Obsessive work in his basement at night results in the "Kearns Blinking Eye Motor" -- the world's first intermittent windshield wiper. But there's a big difference between a good idea and a successful product. With the help of his lawyer friend Gil (Dermot Mulroney), they sell it to Ford.

Or so they thought. The Big Three car companies had been working on the idea themselves, without success, and once Kearns was forced to disclose how it worked, he was double-crossed, ditched from the project, and his invention ripped off. But against all odds -- and at the cost of his marriage, his job and his mental health -- he took on the auto giants in an all-consuming and seemingly hopeless battle, burying himself in years of litigation. Time, money and power were all on "their" side.

Philip Railsback's screenplay, based on a 1993 New Yorker article by John Seabrook, makes it clear that what most frightened the car companies about Kearns was his disinterest in money (he rejected multiple buy-off attempts) and obsession with justice and recognition instead. His hotshot lawyer (Alan Alda) can't believe it: "Justice is dispensed in this country with checkbooks, not brass bands!"

So Kearns decides to represent himself -- naively, almost comically -- in what devolves into a courtroom drama, where he employs his eccentric pedagogical skills.

Kinnear is earnest and low-key nearly to a fault here, as in "Little Miss Sunshine" -- real if not compelling -- while Graham does a nice job as his supportive (and "un-angry," for a change) wife.
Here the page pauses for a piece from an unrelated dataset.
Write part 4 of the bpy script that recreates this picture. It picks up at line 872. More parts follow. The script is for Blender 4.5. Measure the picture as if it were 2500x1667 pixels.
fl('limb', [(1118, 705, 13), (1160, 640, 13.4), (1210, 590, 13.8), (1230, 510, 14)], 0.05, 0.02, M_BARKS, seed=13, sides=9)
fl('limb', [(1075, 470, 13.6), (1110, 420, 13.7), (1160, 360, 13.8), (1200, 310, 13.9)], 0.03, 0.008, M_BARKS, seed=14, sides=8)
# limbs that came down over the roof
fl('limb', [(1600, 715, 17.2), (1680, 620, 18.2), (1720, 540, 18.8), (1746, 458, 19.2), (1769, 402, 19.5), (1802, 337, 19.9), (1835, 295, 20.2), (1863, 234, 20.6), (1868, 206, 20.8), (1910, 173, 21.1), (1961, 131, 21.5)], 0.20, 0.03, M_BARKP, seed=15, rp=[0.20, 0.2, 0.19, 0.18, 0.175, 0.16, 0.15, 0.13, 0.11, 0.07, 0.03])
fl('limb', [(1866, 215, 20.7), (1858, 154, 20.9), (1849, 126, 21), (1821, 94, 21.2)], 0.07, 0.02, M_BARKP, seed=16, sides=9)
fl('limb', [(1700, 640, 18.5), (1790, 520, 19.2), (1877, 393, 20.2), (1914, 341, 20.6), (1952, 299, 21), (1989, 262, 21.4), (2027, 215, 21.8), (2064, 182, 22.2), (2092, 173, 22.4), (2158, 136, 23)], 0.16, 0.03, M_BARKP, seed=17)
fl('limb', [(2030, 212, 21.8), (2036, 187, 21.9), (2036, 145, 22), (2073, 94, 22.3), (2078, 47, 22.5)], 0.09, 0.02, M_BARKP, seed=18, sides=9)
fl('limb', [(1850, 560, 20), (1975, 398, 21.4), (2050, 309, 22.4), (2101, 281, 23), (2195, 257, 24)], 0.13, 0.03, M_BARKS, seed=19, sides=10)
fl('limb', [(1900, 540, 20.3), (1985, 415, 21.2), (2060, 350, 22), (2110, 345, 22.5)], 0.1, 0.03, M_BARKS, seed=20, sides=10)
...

Mulroney's ambivalence (Ford is one of his clients) makes him perfect game for the venal company executives.

Kearns' wiper, Seabrook says, was an elegant piece of engineering: Just a transistor, a capacitor and a variable resistor, with one moving part -- a great leap forward, beyond electricity into electronics.

Less elegant was (and is) the American patent system, based on Thomas Jefferson's "examination" principle of 200 years ago, when inventors were strictly individuals. The concept of laboratories staffed by hundreds of inventors surrendering their ideas to a corporation in exchange for salaries could not have occurred to him.

Director Marc Abraham worked with the Kearns family for nine years to keep "Flash" as close to the truth as possible. As courtroom dramas go, it's not up to "Witness for the Prosecution" or "A Few Good Men," but it has the virtue of integrity, and Kearns' charming family makes for a charming family film.

Kearns' device is now on every car in the world -- some 30 million intermittent wipers sold internationally each year. Even at a penny apiece in royalties, that's change you can count on.